Jay McDonald is another gem of a human being that I’ve gotten to know over the past five years. A serious winemaker that doesn’t take himself too seriously – after all, he did name his winery after a nursery rhyme – Jay approaches winemaking like he does most things in life: head-on, no bullshit, and please, for f##k’s sake, no fools. And if you don’t get this vibe when you meet him, my guess is you arrived on time, asked good questions, loved his wines and drove off with a couple cases of seriously delicious Chardonnay and Pinot Noir.

When I began developing Lemon Rock, I knew I needed to talk with Jay. His business acumen, commitment to standards, and overall capacity to operate as a one-man show are attributes I wanted to absorb and apply. And of course, EIEIO was on the short list of producers I absolutely wanted to work with and I needed the opportunity to pitch it to him. Since that meeting, Jay and I’s working relationship and ongoing correspondence have developed into what I expect will be a lasting friendship.

Broadley Vineyards

I got to know Jessica and Morgan Broadley while driving around the Willamette Valley showing their wines to my diverse set of accounts. Much like Jackson and Ayla, the Broadley operation is a family affair with Morgan making the wine and Jessica handling just about everything else…including graciously extricating Morgan from tastings with dipshit buyers.

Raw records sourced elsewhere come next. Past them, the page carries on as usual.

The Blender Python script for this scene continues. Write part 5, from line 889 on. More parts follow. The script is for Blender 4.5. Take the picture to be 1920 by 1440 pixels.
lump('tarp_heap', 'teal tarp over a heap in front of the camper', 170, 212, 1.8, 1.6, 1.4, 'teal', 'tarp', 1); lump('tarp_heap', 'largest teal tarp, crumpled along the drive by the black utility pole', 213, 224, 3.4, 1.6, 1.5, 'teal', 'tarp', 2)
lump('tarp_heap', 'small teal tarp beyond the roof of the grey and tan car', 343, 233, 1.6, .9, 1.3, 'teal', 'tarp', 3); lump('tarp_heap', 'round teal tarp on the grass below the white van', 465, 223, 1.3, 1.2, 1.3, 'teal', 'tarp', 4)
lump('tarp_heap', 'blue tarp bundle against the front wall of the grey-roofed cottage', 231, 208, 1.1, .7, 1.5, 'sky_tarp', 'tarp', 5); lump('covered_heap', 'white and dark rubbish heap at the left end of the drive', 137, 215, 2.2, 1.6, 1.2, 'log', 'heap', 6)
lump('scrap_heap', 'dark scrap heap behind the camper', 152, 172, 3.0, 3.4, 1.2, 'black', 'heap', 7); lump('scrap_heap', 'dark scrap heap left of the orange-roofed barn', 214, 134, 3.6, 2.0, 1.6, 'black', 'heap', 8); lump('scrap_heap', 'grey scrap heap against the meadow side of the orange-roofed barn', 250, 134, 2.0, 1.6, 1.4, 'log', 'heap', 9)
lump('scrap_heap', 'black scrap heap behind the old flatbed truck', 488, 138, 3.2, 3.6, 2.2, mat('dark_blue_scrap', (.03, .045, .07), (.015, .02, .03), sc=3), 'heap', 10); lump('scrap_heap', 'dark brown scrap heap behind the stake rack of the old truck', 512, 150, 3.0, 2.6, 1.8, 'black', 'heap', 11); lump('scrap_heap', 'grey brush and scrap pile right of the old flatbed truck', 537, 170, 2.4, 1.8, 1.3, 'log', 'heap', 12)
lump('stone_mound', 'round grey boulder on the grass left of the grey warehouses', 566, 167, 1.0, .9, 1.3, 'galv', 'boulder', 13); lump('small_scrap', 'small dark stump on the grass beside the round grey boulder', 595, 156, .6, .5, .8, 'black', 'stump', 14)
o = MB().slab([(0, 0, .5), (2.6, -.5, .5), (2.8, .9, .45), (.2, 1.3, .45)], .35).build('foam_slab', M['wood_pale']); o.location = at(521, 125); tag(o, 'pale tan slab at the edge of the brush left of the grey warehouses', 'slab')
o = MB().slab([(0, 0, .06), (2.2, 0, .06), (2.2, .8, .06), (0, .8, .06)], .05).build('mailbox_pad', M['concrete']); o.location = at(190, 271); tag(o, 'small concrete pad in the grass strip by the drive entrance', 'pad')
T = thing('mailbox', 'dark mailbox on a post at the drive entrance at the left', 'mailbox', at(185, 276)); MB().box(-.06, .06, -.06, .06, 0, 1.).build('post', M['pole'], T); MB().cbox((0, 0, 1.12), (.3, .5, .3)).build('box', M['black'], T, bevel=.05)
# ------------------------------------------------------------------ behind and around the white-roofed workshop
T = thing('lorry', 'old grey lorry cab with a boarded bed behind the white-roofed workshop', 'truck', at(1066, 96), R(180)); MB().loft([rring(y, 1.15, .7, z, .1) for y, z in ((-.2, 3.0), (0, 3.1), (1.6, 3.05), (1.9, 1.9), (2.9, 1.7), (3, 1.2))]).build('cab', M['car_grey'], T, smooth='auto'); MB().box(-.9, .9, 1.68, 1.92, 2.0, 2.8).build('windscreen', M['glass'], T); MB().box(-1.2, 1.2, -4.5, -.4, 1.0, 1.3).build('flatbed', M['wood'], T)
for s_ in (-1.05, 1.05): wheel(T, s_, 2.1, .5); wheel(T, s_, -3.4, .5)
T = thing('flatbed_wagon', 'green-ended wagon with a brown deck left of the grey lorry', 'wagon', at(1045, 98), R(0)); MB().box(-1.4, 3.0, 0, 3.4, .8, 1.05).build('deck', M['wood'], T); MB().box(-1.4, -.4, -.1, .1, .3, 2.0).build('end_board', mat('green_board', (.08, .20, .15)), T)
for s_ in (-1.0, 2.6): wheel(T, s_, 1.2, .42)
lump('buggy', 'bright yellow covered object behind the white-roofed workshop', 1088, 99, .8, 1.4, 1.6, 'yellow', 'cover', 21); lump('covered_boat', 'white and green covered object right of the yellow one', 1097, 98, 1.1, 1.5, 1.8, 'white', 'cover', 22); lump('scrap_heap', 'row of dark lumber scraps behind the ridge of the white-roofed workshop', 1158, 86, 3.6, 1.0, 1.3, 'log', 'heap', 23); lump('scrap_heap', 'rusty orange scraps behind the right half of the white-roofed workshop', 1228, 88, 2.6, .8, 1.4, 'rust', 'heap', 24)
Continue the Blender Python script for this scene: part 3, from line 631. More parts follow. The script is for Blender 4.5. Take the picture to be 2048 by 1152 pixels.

We had more than a few laughs that day in the car and a few more when I toured the vineyard and tasted through the 2019 vintage a year later. The wines evolved over the course of an hour as did our conversation and pretty soon we decided to work together on this new venture in Colorado.

 

Force Majeure Vineyards

I was first introduced to Force Majeure on a boondoggle of a work trip to Walla Walla in 2019. We were there to visit and taste with producers we already represented at Handcrafted, but my boss was on the prowl for more suppliers so there were some samples to taste when I rolled into town. After running my sales route that day, battling traffic to get out of PDX late that afternoon and finishing up the five-hour drive to Walla Walla, I was hoping to chug a bottle of crisp white wine and go to bed. Instead, my boss put these intensely dark reds in front of me and asked me what I thought about them. I had my doubts, I admit, not to mention an intense thirst for something else, but what I tasted was unlike anything I had tasted before. Deep, rich, concentrated wines that somehow maintained a sense of balance and elegance. I added my ‘yes’ vote to the consensus immediately.

Handcrafted picked up Force Majeure shortly afterward and in February 2020 I worked the market with Todd Alexander, Force Majeure’s renowned winemaker. I didn’t know that it would be the last time I would have another person in my car for many months. At the end of the day, Todd invited me and the family to visit the estate for a few days, stay in their guest house, and get to know more about Force Majeure. We made tentative plans to put something on the calendar for April. Little did we know.

Corollary Wines

We didn’t meet Jeanne and Dan until the summer of 2021 as I was getting Lemon Rock up and running. I was looking for a new producer of high-quality sparkling wine to compliment my small syndicate of talented winemakers when Kristin and Jeanne met at HIFI’s soft-opening. A couple of weeks later, Kristin was begrudgingly chasing Cal around their backyard while I got to know Jeanne, Dan and Corollary Wines.

The wines were refreshing on that hot summer afternoon and the company lovely. We discussed working together and made tentative plans to do so. But, alas, I was not the only one to enjoy the sparkle of Corollary’s bubbly. By the end of the summer, Jeanne and Dan had sold out of their inaugural vintage before I could secure an allocation. This will not be the case in 2022.